Le lendemain, toute la ville, baignée des fragrances de gardénia, de boldo et de fleurs d’oranger, assiste à la grande parade de la victoire donnée sur l’avenida Pedro Montt. Ah ! Ces moments d’apothéose rythmés par les roulements de tambour et les fifres des équipages. Maximilian von Spee en impose à la ville.

C’est le Poseidon d’Airain du cap Sounion ressuscité et ses fil, les guerriers de Riace  à Reggio de Calabre, sculptés par le divin Phidias.

Comment certains hommes peuvent-ils être aussi beaux ?

Le sens de l’Esthétique, issu de la prise de conscience d’une Harmonie suprême chez les Hommes d’Occident qui, les premiers, découvrirent ensorcelés le « Chant des Sphères », fut-il à l’origine de leur grande intuition Métaphysique ?

 Jésus aima les êtres humains autour de Lui et cet étrange parfum de Divinité qui, pour Lui, imprégnait le Monde.

Socrate éveilla l’Homme à l’idéal de l’intelligence sans passions, Jésus  à l’idéal de l’adoration passionnée, dans l’Oubli de soi !

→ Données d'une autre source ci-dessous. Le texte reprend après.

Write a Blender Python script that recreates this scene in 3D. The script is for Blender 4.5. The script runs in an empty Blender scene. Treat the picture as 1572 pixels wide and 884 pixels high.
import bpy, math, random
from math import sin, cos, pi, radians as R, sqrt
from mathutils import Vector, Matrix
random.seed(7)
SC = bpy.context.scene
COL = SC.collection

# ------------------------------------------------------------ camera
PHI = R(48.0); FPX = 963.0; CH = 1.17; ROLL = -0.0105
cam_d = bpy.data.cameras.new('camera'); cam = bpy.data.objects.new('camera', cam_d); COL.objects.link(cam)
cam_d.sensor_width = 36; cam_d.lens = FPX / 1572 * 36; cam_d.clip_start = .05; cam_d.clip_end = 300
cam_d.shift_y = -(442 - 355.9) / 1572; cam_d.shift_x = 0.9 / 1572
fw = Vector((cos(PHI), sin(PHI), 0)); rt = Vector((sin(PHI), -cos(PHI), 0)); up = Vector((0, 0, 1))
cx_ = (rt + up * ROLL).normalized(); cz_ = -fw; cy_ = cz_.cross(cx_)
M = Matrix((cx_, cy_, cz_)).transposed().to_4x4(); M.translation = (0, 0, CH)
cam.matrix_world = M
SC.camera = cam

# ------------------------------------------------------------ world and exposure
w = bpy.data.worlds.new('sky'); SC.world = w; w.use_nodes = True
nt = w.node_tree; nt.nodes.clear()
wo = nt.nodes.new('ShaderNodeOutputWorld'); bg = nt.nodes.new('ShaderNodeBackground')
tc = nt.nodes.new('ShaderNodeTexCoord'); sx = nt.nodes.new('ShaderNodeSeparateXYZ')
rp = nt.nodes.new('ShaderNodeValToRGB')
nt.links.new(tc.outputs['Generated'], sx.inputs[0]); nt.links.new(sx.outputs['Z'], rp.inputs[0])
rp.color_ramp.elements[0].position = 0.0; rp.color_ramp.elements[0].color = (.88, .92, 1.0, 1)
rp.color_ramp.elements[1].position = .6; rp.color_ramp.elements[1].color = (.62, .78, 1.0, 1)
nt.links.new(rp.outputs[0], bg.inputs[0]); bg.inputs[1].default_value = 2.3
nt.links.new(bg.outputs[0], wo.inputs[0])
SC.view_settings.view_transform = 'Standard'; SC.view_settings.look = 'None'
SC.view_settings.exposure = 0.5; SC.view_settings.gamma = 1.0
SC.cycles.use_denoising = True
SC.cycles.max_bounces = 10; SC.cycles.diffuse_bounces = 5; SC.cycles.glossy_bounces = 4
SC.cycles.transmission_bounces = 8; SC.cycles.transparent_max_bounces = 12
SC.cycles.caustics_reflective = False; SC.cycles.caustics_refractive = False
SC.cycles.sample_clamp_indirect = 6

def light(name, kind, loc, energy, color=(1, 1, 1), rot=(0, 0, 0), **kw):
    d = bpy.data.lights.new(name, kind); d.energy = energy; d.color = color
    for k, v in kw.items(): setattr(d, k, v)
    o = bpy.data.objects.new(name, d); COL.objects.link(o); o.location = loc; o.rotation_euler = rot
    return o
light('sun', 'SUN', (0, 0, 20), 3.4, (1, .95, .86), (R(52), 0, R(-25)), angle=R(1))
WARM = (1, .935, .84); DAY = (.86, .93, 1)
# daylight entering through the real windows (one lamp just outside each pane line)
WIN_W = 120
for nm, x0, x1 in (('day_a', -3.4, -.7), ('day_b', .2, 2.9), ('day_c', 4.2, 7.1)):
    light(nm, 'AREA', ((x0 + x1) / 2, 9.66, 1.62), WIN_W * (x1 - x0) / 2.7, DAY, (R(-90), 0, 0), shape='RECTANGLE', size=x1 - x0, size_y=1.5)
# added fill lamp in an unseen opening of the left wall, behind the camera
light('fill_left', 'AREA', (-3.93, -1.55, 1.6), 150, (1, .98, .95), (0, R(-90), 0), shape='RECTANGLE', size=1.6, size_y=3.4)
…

Socrate mit en avant l’intégrité intellectuelle, Jésus l’intégrité de la volonté. Par malheur, ces deux idéaux en action aidèrent à engendrer en l’espèce cette lassitude cynique qui fut l’une des causes de son déclin.

Les peuples dont descendaient Socrate et Jésus furent aussi parmi les premiers à concevoir de l’Admiration pour le Destin. Dans la Tragédie grecque comme dans l’Ordre romain, l’homme eut cette vision, des plus obscures au début, d’une Beauté surnaturelle et étrangère, qui devait l’exalter et le troubler tout au long de son Histoire.

Le conflit entre cette adoration et l’intransigeante loyauté envers la Vie, en lutte contre la Mort, se révéla insoluble. Bien que peu d’hommes aient jamais été clairement conscients du problème, l’espèce humaine fut constamment et malgré elle entravée dans son développement spirituel par cette confusion suprême.

Valparaiso, novembre 1914 ! Hélas, l’amiral allemand a oublié la leçon de Maharbal, commandant la cavalerie carthaginoise :

« Vincere scis, Hannibal, sed victoria uti nescis ».